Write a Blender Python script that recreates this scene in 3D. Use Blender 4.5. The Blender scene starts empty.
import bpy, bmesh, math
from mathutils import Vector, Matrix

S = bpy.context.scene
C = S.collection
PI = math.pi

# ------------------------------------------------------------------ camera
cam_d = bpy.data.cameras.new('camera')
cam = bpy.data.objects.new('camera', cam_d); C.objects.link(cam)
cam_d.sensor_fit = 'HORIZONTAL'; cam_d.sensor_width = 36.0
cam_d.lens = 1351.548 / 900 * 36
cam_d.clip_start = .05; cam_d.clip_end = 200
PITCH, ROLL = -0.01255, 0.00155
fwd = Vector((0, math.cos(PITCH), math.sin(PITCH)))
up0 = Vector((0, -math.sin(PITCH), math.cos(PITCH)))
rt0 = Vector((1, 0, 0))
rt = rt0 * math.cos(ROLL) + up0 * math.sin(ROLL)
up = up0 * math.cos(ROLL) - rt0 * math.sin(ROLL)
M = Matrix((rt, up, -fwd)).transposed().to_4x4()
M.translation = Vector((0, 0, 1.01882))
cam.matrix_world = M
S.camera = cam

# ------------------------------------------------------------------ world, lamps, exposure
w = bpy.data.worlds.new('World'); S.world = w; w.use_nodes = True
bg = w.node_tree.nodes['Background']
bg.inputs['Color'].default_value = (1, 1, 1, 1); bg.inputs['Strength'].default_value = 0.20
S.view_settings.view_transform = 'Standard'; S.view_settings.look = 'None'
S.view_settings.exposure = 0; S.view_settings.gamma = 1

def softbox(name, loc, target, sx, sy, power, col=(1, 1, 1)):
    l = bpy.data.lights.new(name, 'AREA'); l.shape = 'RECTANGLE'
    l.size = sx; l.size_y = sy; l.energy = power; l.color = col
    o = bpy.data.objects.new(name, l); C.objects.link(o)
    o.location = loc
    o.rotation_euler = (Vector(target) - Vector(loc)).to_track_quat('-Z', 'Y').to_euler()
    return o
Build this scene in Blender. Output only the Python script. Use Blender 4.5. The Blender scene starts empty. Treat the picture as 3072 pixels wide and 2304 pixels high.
==================================================
- WHAT YOU ARE ASKED TO DO -
Repeat every line of the records above exactly.

- SOLUTION -
Write a Blender Python script that recreates this scene in 3D. Use Blender 4.5. The Blender scene starts empty.
import bpy, bmesh, math
from mathutils import Vector, Matrix

S = bpy.context.scene
C = S.collection
PI = math.pi

# ------------------------------------------------------------------ camera
cam_d = bpy.data.cameras.new('camera')
cam = bpy.data.objects.new('camera', cam_d); C.objects.link(cam)
cam_d.sensor_fit = 'HORIZONTAL'; cam_d.sensor_width = 36.0
cam_d.lens = 1351.548 / 900 * 36
cam_d.clip_start = .05; cam_d.clip_end = 200
PITCH, ROLL = -0.01255, 0.00155
fwd = Vector((0, math.cos(PITCH), math.sin(PITCH)))
up0 = Vector((0, -math.sin(PITCH), math.cos(PITCH)))
rt0 = Vector((1, 0, 0))
rt = rt0 * math.cos(ROLL) + up0 * math.sin(ROLL)
up = up0 * math.cos(ROLL) - rt0 * math.sin(ROLL)
M = Matrix((rt, up, -fwd)).transposed().to_4x4()
M.translation = Vector((0, 0, 1.01882))
cam.matrix_world = M
S.camera = cam

# ------------------------------------------------------------------ world, lamps, exposure
w = bpy.data.worlds.new('World'); S.world = w; w.use_nodes = True
bg = w.node_tree.nodes['Background']
bg.inputs['Color'].default_value = (1, 1, 1, 1); bg.inputs['Strength'].default_value = 0.20
S.view_settings.view_transform = 'Standard'; S.view_settings.look = 'None'
S.view_settings.exposure = 0; S.view_settings.gamma = 1

def softbox(name, loc, target, sx, sy, power, col=(1, 1, 1)):
    l = bpy.data.lights.new(name, 'AREA'); l.shape = 'RECTANGLE'
    l.size = sx; l.size_y = sy; l.energy = power; l.color = col
    o = bpy.data.objects.new(name, l); C.objects.link(o)
    o.location = loc
    o.rotation_euler = (Vector(target) - Vector(loc)).to_track_quat('-Z', 'Y').to_euler()
    return o
Build this scene in Blender. Output only the Python script. Use Blender 4.5. The Blender scene starts empty. Treat the picture as 3072 pixels wide and 2304 pixels high.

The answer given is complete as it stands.